Young S’poreans Ready For Minority-Race Prime Minister, But Not All Citizens Are: Heng Swee Keat

Finance Minister Heng Swee Keat Feels Some Singaporeans Aren’t Ready Based On His Interactions

Singapore is one of the most harmonious multi-racial countries in the world.

We treat racial harmony so seriously that there is even a law in Singapore that prevents people from inciting disharmony.

However, we may still not be ready for a Prime Minister (PM) of a minority race — at least according to our future PM candidate, Finance Minister Heng Swee Keat.


Youths are comfortable with minority PM

During interactions with Nanyang Technological University (NTU) students on Thursday (28 Mar) at a forum, Mr Heng noted that youths are “quite comfortable” with having a non-Chinese Prime Minister.

However, Mr Heng thinks that other Singaporean’s views towards having a non-Chinese Prime Minister are “very different” across people of varying “age and life experience(s)”.

This observation is apparently based on his personal interactions while “walking the ground” with residents from “all walks of life”.

TODAY reports that he thinks older Singaporeans aren’t quite ready based on the above quotes.

Sending mixed signals

Some of you may be wondering why the government seems to be sending mixed signals about the importance of race in Singapore’s leaders.

The 2017 Presidential Elections were reserved for Malay candidates, so why not for our Prime Minister?


Mr Heng was asked a similar question by an Assistant Professor at NTU.

He replied by saying that Singapore’s government needs to place “emphasis institutionally that we recognise that we have not arrived”.

In other words, he seems to be implying that Singapore is not ready for a minority-race Prime Minister.

DPM Tharman is definitely popular with his residents

However, there seems to be an exception to Mr Heng’s statements — Deputy Prime Minister (DPM) Tharman Shanmugaratnam.

Local comedian Mr Brown even created his own version of a Straits Times infographic to reflect that sentiment, when discussions for the candidacy of our next Prime Minister were on-going.


According to a poll by Yahoo in 2015 on who should be our next Prime Minister, Mr Tharman received a 69% majority of the votes.

During the 2015 elections, Jurong GRC – led by Deputy Prime Minister Tharman – won by an overwhelming lead of 79.3%.


Looking at the demographics of Jurong, it seems that older generations of Singaporeans in the west do actually support him.

Here’s some quick math to give a rough gauge of the figures in his estate:

That said, we can’t say it’s true for the whole of Singapore.

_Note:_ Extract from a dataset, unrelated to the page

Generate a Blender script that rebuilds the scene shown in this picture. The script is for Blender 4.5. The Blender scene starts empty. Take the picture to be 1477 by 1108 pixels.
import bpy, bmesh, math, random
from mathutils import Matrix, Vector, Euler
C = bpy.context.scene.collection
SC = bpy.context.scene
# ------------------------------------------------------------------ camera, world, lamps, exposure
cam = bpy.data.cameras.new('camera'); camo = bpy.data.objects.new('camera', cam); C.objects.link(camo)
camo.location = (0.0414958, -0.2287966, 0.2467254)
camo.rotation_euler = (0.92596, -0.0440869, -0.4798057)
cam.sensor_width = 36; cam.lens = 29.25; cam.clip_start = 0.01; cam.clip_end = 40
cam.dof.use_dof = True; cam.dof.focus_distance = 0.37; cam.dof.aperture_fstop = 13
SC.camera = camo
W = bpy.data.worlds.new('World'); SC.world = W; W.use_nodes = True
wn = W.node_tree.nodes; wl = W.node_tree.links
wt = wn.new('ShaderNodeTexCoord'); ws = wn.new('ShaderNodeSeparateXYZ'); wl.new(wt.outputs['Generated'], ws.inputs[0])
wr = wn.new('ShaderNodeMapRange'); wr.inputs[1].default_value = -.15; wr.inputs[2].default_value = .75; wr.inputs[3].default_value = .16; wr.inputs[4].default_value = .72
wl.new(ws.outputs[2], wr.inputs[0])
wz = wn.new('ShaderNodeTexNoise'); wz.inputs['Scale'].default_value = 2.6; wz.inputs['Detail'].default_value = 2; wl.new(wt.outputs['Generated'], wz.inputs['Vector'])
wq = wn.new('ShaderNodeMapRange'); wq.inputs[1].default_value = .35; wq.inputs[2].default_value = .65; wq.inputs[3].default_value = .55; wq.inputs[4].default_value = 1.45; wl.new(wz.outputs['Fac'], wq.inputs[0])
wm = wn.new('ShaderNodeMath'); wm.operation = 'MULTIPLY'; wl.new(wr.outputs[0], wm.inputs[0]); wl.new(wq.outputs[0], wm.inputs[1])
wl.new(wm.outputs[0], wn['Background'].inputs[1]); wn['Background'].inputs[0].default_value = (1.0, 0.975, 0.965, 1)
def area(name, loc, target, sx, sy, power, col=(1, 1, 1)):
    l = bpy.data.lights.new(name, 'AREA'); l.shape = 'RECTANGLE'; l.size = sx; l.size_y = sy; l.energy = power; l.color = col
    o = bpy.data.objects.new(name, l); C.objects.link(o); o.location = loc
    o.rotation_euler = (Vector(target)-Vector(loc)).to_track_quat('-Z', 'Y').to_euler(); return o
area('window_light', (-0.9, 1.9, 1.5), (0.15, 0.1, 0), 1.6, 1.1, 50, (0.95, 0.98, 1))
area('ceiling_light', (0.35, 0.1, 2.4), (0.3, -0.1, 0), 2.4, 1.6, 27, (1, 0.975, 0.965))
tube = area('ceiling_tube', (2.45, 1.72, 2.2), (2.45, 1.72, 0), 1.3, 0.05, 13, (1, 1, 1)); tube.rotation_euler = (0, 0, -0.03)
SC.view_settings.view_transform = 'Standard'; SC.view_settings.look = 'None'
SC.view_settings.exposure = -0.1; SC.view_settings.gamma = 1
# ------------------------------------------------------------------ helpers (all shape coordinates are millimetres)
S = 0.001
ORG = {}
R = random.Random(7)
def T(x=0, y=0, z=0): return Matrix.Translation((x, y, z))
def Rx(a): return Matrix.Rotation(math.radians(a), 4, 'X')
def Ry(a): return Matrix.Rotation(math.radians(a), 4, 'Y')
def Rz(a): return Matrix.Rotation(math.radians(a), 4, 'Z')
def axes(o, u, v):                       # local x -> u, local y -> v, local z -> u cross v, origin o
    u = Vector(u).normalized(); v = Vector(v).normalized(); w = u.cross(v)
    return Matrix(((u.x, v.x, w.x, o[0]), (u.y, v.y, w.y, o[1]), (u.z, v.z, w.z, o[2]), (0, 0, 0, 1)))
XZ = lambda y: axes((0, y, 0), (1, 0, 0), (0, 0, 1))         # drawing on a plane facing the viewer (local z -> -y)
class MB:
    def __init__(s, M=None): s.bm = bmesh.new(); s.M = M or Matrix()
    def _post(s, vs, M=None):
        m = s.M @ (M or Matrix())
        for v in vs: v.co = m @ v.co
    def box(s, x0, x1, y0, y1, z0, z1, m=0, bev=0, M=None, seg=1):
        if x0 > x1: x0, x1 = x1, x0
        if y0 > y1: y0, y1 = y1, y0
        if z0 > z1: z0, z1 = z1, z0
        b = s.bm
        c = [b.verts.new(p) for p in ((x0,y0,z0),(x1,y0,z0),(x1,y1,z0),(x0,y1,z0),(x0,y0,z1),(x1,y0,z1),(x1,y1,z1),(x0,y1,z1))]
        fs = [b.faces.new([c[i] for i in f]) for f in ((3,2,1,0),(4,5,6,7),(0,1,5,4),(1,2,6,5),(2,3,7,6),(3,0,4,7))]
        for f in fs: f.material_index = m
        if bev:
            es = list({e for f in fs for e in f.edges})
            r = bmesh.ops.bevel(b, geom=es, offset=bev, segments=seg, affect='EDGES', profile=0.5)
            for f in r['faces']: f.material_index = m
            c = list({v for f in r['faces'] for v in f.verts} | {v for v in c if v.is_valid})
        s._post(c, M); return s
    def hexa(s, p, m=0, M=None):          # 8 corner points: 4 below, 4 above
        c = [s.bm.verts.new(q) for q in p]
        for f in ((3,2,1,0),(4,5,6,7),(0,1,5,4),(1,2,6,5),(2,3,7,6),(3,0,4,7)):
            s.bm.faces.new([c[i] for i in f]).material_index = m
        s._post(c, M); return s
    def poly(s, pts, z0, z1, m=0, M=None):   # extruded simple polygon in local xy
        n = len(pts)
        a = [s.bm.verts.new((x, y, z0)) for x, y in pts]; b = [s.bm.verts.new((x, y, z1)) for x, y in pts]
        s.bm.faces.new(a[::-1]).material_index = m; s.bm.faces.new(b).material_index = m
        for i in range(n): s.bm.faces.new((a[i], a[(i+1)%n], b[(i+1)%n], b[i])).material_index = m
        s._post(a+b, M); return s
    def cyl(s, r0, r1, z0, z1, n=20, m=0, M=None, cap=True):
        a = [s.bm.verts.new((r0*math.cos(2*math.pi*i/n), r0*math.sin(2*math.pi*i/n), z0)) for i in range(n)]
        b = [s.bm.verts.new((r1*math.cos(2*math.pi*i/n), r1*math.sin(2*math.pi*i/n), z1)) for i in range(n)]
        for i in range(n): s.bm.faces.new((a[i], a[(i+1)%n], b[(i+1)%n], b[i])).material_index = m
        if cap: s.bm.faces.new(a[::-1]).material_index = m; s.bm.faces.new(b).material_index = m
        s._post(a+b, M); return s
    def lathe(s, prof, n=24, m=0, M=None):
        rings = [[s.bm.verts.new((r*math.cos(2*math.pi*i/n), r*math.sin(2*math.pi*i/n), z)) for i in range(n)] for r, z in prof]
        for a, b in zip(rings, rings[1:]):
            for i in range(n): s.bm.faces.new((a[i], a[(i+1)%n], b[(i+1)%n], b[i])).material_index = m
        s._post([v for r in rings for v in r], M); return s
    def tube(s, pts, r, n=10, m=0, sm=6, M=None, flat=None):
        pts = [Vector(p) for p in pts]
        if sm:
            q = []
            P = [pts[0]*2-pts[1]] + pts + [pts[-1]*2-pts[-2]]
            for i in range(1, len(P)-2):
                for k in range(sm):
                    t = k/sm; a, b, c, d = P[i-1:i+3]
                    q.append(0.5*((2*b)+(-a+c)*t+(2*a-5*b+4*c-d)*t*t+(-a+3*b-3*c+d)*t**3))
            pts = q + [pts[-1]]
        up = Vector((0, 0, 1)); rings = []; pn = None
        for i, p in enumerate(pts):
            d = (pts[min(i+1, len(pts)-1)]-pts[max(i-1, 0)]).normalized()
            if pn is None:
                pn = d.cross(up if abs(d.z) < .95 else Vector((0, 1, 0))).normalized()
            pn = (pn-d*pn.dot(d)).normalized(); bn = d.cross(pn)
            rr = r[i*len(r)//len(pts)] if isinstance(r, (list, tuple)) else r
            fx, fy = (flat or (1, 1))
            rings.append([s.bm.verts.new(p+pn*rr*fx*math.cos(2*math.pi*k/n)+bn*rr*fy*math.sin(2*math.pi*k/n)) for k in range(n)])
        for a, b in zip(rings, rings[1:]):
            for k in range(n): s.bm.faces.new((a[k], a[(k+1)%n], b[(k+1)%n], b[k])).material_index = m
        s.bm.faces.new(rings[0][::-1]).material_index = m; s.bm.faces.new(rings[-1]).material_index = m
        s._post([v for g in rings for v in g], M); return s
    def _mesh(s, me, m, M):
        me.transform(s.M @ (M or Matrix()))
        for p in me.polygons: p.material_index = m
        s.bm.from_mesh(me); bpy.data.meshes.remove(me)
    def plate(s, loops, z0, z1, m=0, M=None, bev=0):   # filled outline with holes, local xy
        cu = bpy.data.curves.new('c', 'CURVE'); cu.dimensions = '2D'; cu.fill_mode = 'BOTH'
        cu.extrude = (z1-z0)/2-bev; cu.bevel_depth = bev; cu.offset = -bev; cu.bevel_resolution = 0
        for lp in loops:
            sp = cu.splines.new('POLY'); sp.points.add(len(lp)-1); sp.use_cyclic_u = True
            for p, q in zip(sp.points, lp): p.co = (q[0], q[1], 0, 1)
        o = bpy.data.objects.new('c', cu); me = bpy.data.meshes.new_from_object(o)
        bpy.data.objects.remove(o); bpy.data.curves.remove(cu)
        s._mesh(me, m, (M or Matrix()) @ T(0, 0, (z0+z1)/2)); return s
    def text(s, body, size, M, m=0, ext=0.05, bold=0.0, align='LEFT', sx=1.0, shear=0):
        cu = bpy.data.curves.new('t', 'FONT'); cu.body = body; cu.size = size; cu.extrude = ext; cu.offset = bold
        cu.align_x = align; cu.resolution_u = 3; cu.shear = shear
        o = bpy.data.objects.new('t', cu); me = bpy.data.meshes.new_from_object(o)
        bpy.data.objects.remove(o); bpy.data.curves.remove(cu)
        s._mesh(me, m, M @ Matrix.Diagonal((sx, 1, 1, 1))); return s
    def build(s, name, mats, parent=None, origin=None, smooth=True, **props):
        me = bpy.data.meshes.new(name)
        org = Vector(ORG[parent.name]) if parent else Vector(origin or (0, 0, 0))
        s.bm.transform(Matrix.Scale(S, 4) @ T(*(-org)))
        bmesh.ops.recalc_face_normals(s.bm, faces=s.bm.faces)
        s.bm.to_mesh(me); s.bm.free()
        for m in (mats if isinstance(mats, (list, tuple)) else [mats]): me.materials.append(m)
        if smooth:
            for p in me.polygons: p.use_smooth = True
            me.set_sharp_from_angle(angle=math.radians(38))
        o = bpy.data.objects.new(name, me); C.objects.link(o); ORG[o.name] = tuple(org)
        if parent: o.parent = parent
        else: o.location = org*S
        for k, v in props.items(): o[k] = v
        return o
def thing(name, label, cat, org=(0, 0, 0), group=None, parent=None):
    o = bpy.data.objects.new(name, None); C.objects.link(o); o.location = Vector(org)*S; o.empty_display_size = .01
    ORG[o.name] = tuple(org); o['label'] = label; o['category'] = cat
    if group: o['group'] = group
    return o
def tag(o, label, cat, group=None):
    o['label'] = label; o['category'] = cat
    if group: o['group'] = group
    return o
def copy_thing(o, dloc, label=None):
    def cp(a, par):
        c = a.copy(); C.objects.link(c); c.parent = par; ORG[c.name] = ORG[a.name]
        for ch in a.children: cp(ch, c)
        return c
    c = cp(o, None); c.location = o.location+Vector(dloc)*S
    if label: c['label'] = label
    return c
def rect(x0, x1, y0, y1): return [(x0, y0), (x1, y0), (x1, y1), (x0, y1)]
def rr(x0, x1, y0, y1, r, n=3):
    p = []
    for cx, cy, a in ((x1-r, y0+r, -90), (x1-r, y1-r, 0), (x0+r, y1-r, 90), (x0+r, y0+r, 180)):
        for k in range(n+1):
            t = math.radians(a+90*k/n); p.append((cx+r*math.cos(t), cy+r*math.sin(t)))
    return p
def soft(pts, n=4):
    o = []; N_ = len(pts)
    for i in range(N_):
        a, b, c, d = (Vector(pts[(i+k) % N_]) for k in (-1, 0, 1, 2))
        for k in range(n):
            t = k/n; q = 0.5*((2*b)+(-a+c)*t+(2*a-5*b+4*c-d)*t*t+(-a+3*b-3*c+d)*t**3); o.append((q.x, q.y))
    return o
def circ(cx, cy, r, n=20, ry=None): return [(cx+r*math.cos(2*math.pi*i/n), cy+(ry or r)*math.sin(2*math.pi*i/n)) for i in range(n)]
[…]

At least Minister Tharman does seem to be popular with his constituents of all ages in Jurong.

DPM Tharman doesn’t want to be PM

Of course, the decision to be Prime Minister lies with Mr Tharman.


Mr Tharman used a sports reference to show that prefers to be the man supporting behind the scenes rather than the face of Singapore.

Furthermore, he is no longer a young man. At 62, he is around 15 years older than the average age of previous Prime Ministers when the took on the role.

But who’s to say that a young and inexperienced candidate would be better than a more experienced older one?

What do you think? Share your thoughts in the comments below.

Also read:

Featured image from Mr Heng Swee Keat on Facebook.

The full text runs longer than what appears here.